Earlier this month, Marin County parks officials launched a new enforcement program to enforce an arbitrary speed limit on bicycles.

City officials refused to call it a “crackdown” on speeding bicyclists and instead opted for the Orwellian option of calling it an “educational” program.

“We want to get data, educate users and hopefully gain a useful tool,” said Max Korten, assistant director of county parks. “Through the Road and Trail Management Plan there are a number of proposals to open trail alignments to bikes that have caused safety concerns among some neighbors and preserve visitors about the speed of bikes on the trails,” he said. “It’s important that as we consider implementing some of these proposals; we have a tool to address this potential issue.”

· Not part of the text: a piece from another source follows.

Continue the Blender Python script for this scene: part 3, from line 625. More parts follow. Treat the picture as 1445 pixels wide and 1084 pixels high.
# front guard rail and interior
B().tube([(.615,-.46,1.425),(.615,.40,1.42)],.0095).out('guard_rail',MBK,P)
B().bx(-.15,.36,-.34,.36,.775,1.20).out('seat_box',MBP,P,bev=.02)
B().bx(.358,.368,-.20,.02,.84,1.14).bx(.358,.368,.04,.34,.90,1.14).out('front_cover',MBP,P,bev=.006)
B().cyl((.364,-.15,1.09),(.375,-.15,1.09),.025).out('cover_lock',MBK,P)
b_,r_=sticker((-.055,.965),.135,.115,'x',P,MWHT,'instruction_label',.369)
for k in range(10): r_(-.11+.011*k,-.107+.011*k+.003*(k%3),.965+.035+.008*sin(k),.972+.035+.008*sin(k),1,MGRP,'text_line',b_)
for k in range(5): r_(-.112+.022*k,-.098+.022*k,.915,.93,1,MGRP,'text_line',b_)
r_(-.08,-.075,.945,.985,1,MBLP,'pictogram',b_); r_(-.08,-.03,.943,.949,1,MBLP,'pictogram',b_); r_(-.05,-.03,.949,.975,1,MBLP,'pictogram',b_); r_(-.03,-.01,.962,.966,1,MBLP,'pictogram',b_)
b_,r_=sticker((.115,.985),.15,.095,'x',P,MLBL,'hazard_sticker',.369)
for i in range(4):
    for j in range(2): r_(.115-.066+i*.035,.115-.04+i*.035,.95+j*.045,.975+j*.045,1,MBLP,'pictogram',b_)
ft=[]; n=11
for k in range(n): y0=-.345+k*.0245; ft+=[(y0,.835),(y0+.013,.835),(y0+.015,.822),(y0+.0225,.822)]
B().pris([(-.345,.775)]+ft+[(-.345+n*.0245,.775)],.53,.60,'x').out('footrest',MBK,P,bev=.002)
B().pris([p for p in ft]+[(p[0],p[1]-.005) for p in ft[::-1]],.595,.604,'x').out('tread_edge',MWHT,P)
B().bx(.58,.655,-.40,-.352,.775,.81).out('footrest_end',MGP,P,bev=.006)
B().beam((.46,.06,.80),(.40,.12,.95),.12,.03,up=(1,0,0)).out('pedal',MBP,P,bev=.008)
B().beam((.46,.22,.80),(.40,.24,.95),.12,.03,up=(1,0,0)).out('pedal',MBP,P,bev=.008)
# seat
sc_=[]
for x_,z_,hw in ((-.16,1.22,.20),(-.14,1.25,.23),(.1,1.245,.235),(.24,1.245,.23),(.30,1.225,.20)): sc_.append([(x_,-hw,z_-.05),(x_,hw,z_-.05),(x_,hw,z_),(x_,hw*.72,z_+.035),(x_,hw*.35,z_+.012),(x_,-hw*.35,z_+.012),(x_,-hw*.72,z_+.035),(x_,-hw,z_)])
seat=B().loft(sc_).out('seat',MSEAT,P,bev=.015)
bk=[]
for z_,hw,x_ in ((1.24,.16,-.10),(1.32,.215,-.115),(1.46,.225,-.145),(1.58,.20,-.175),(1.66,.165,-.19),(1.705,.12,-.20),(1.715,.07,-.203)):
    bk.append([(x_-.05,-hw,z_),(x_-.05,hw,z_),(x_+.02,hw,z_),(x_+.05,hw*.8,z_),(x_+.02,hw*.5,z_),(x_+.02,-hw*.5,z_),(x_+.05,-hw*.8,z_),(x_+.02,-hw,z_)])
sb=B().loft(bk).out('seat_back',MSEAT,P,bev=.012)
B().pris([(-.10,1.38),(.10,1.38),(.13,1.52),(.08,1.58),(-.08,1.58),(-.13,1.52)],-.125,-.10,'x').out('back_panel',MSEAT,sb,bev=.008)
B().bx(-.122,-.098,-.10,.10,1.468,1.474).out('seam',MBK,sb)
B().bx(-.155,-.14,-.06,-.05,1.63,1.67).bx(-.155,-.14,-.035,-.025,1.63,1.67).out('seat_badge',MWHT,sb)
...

Mercury News reported Korten billed the program as a “pilot effort,” saying officials “don’t have good data about how often speeding is occurring on open space trails and we have not used this technology on open space roads and trails in the past.”

In a discouraging move, instead of rejecting the premise of the state forcing cyclists to travel at an arbitrary speed through the threat of extortion, some local hiking and cycling groups are embracing it.

Tom Boss, offroad director of the Marin County Bicycle Coalition, said he welcomed the county’s new ‘educational program.’

Linda Novy, head of a local hiking group, the Footpeople, who urged the crackdown on cyclists, touted the Orwellian move as a step in the right direction.

“We are glad that the Marin County Open Space District will begin using Lidar to track speeds,” she said. “Our understanding is that without this device, Rangers are not able to issue citations or possibly issue warnings.”

Novy told Mercury News that the amount of citations last year was far too low and noted they included 418 involving dogs and 95 involving cyclists in areas closed to bikes, but “none for speeding, failure to yield or riding in a manner that endangers other users.”

Overall, with 11 rangers and a single deputy sheriff on patrol at the time, the 558 violations amounted to “fewer than four violations per month per ranger/deputy,” the Footpeople observed, according to Mercury News.

Instead of realizing that the lack of violations issued could be due to the lack violations that exist, Novy advocates for the force of the state to impose her will onto others.

According to Korten, violators will be warned first, and citations will follow “depending on the circumstances.”

After a few collisions involving cyclists, in instances where their speed was entirely unknown, the government reacts by sending in armed agents of the state.

“The action…….will once again allow for seven-day-a-week law enforcement coverage in the county’s park lands,” Undersheriff Mike Ridgway said.

Instead of people being held responsible for hurting others through irresponsible acts, such as wrecking into hikers or bikes, all cyclists will now be punished for simply riding over 15 mph.

This move by city officials should come as no surprise as the state’s only available tools to incite change are extortion and violence.